Fla. courts, clerks may get emergency $90 million to keep them going this year

Article Courtesy of The Palm Beach Post

By Dara Kam

Published March 24, 2011

— Gov. Rick Scott and lawmakers are prepared to sign off on an emergency $50 million to rescue the Florida courts system and avoid furloughs in the face of a projected $72 million deficit this year due to an unexpected decline in foreclosure filings.

An additional $44 million bailout, which doesn't need Scott's approval, is also being readied for the state's clerks of courts, who are facing a $50 million shortfall for similar reasons.

"If the current revenue shortfall ... is not remedied, it will be necessary for the judicial branch to impose extensive furloughs of court system personnel," Florida Supreme Court Chief Justice Charles Canady wrote to Scott and House and Senate budget leaders last week. "Such furloughs would cause a severe disruption in the functioning of the courts."

Two years ago, lawmakers changed the way the courts are funded by creating the State Courts Revenue Trust Fund, which is filled by court filing fees.

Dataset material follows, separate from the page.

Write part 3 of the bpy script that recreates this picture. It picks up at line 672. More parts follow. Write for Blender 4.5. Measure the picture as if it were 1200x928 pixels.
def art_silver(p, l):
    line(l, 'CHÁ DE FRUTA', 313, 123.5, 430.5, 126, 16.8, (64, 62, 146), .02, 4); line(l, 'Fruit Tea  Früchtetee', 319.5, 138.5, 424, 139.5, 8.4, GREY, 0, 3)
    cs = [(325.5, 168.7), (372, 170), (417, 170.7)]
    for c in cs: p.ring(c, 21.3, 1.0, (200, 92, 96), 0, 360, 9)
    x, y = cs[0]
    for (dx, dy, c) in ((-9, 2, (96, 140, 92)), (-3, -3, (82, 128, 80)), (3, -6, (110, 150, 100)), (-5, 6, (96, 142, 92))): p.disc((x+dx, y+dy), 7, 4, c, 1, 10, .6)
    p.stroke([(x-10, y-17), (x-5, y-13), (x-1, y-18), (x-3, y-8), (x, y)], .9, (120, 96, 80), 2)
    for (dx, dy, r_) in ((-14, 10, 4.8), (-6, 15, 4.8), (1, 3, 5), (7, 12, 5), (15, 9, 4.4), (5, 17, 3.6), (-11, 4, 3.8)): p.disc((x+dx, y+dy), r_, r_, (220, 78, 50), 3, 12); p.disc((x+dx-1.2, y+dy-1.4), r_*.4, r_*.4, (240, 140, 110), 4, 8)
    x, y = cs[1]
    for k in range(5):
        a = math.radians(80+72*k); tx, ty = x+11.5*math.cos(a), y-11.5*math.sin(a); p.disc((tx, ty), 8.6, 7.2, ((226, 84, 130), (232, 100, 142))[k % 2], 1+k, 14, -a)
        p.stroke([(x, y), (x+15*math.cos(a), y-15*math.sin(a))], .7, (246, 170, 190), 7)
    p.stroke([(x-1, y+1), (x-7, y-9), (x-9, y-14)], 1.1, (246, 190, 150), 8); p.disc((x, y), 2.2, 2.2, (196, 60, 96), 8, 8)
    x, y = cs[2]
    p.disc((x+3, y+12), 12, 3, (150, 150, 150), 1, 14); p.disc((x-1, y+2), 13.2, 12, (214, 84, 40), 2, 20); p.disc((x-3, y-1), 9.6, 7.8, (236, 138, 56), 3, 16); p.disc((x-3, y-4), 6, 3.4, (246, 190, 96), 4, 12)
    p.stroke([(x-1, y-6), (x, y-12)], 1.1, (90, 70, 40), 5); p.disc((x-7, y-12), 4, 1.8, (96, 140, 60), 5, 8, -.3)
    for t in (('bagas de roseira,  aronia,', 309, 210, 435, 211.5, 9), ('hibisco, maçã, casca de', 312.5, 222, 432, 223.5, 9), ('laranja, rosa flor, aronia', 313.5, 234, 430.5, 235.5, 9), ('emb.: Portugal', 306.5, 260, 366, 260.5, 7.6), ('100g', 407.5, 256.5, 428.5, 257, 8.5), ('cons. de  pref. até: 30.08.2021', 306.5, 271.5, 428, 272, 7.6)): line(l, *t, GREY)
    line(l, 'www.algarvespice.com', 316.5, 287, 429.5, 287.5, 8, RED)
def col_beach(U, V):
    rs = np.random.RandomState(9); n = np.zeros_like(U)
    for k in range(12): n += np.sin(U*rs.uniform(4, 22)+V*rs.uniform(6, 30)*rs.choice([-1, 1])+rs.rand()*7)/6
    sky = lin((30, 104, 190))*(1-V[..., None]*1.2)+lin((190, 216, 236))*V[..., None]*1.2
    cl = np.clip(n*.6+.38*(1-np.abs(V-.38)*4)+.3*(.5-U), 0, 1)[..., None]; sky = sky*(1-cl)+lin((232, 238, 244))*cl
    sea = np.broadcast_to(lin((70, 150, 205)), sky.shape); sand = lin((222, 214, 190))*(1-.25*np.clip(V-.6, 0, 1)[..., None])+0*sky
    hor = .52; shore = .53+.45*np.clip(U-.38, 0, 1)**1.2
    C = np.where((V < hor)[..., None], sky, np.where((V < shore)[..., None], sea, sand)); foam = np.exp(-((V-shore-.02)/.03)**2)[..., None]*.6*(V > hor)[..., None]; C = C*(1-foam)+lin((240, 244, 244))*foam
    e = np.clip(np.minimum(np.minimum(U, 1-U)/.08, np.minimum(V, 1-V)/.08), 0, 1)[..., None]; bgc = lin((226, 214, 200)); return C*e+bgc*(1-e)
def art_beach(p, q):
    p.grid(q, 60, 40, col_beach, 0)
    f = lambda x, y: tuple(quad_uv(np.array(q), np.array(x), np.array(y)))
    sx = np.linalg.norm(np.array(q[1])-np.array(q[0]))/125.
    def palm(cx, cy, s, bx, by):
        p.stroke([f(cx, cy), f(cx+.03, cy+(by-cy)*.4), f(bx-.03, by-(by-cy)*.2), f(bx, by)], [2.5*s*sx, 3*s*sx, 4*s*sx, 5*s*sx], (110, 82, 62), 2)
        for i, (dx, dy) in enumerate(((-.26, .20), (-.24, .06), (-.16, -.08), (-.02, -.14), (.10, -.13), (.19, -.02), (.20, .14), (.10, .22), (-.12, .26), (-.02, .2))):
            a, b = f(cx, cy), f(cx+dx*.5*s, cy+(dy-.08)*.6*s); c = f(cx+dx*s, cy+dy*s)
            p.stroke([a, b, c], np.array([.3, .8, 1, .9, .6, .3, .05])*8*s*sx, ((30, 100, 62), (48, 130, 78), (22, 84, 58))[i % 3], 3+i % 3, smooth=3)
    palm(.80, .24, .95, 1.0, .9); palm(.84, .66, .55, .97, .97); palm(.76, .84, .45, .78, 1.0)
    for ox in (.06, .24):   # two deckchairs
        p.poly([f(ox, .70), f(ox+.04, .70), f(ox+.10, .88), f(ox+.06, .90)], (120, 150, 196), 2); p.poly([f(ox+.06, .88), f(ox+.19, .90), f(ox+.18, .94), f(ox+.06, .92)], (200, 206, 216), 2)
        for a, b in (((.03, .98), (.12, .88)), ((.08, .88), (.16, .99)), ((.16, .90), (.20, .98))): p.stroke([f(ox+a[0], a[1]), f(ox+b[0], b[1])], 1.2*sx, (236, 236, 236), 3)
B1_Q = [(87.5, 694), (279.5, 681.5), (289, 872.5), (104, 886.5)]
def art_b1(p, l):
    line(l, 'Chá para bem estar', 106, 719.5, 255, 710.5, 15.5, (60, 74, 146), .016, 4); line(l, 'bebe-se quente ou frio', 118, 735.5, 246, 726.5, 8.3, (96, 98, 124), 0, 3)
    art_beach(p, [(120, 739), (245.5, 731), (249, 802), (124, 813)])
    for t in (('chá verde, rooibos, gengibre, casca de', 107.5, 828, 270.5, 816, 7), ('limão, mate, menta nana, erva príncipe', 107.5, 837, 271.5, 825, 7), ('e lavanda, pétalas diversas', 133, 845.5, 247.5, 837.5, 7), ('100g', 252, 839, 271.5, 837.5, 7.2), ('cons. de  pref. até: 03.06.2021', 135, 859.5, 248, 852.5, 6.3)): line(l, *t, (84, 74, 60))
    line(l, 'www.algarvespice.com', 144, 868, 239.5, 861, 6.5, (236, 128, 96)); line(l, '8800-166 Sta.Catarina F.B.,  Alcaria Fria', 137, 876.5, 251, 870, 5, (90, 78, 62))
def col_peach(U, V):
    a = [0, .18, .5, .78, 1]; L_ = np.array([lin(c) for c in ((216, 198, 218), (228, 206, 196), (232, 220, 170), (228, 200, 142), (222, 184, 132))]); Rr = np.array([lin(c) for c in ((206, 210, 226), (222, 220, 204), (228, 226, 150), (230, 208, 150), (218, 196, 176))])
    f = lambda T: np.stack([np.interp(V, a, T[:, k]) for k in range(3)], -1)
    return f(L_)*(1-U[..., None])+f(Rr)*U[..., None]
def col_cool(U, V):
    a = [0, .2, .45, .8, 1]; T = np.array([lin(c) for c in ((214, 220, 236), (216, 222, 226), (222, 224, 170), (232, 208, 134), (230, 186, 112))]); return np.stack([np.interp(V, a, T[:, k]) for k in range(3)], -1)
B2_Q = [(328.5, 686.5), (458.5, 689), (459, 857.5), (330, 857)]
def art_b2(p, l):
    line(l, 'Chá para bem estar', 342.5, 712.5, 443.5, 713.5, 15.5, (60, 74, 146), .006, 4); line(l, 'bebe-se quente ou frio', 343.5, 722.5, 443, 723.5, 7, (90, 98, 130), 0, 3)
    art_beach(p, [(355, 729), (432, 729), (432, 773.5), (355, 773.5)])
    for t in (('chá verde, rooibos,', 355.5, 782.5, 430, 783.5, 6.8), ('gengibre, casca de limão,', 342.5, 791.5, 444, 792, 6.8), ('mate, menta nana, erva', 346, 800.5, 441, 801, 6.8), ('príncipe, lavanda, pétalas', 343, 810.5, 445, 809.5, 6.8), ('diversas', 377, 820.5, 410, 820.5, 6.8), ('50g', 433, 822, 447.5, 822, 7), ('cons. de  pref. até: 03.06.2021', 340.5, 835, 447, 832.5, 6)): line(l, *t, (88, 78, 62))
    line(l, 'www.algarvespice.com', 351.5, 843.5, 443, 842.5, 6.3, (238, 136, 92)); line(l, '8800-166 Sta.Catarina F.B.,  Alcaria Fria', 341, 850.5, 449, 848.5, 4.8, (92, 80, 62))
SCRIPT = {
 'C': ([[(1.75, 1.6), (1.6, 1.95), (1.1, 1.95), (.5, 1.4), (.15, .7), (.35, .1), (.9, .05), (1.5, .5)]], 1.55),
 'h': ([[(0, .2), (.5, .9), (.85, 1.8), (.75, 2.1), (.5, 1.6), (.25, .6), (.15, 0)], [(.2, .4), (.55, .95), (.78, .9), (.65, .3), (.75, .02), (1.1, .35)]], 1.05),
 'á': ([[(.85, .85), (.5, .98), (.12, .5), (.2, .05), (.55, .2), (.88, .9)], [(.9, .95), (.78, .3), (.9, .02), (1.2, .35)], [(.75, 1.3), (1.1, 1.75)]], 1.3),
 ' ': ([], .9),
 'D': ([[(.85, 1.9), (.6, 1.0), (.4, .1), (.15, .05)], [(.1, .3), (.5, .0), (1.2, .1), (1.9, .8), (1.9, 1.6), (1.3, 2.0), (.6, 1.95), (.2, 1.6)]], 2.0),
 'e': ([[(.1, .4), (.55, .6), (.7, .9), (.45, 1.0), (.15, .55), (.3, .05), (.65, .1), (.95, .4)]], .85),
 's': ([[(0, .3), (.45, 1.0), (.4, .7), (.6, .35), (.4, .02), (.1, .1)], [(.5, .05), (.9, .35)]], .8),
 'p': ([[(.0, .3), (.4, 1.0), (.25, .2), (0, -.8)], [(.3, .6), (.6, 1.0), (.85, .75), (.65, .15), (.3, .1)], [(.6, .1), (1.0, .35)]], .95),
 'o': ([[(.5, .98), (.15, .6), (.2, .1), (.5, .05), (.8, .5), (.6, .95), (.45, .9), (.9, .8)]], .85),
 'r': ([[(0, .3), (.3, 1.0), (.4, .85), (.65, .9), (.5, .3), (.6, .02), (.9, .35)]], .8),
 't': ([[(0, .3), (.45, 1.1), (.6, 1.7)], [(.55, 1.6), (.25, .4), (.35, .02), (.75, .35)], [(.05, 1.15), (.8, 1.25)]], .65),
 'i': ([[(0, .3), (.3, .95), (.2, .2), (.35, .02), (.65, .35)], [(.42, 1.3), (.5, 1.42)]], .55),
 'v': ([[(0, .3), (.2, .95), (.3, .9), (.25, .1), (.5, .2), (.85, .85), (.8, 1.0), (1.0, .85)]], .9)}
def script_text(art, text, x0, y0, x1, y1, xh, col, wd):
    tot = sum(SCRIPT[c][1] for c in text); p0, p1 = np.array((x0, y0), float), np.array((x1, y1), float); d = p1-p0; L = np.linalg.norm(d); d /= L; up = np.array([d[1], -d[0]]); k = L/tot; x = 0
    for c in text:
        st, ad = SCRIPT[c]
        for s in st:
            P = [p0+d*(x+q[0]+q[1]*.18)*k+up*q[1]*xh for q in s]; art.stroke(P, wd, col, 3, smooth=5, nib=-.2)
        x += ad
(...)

About three-fourths of the state courts' total budget, including payroll and operating expenses of the entire judicial branch, depends on the trust fund, and about 77 percent of the trust fund money was projected to come from real estate and mortgage foreclosure filing fees this year.

But foreclosure filing fees dipped precipitously late last year and haven't recovered since, leading to the current deficit that is expected to total $72 million by June 30, the end of this fiscal year.

Palm Beach County's foreclosure filings, for example, fell 37 percent last year compared to 2009, with the biggest declines coming in the fall when banks acknowledged problems with their home repossession procedures.

That's about the time most major lenders froze foreclosures when it was revealed that employees were signing thousands of documents every month swearing to having personal knowledge of the cases, when they in fact did not. At the same time, federal mortgage backers Fannie Mae and Freddie Mac fired one of the largest law firms in the state handling foreclosures. The transfer of files from the Plantation-based Law Offices of David J. Stern to new attorneys may also have stalled some filings.

Although real estate experts expected foreclosures to pick up again early this year, they haven't. In December, just 872 foreclosures were filed in Palm Beach County, a 69 percent decrease from the previous December. Combined totals for January and February were 1,616, down from 4,641 during the same months in 2010.

The state clerks of courts saw a similar decline in revenue and also have asked lawmakers for an emergency cash infusion to offset a $50 million deficit.

Senate budget chief J.D. Alexander, R-Lake Wales, has agreed to bailouts of $50.2 million for the courts and $44 million for the clerks.

Scott is expected to officially approve up to $50.2 million to keep the courts operating and avoid furloughs by late tomorrow, according to a source inside the governor's office.

Most of the cash would come from transferring money from other funds to the courts' trust fund.

The courts have accounted for the other $22 million through other measures such as hiring freezes and postponing projects until after July.

Canady hopes lawmakers will change the way courts are funded in the future to avoid similar fiscal crises.

"We're using a very specialized revenue source to fund nearly all of court operations," state courts administrator Lisa Goodner said. "To fund almost an entire branch of government on a very volatile source of revenue is something obviously, given what has happened this year, we really want to work to fix."

Barbara Dawicke, trials court administrator for Palm Beach County's judicial circuit, similarly blamed the shortfall on the downturn in the collection of fees in foreclosure cases.

With lawmakers expected to approve a $44 million bailout for the clerks of courts, the clerks will still have to cut $6.6 million from this year's spending, according to Fred Baggett, a lobbyist for the statewide association of clerks.

Palm Beach County Clerk of Courts Sharon Bock said she lost 110 employees following an 18 percent budget cut two years ago and she fears another 5 percent cut to her current year budget could result in further staff reductions and delays in issuing property titles, filing new cases and processing child support payments.

"We're already three months behind right now on issuing titles for foreclosures," Bock said. "If we get cut more, I don't even know what will happen to the public's access to justice."

She said her office collects about $255 million each year in filing fees, fines and court costs, but that she only gets $34 million of that to pay for her budget. About 93 percent of that budget is personnel costs, she said.

Bock said her solution to the budget crisis would be to exempt the clerk of courts from an annual 8 percent charge levied by the Department of Revenue to log the what the clerks send the state and then to send each clerk's cut back.

"If all they did was exclude the Department of Revenue charge, we would not be underfunded," Bock said. "That's one reason the frustration level is so high."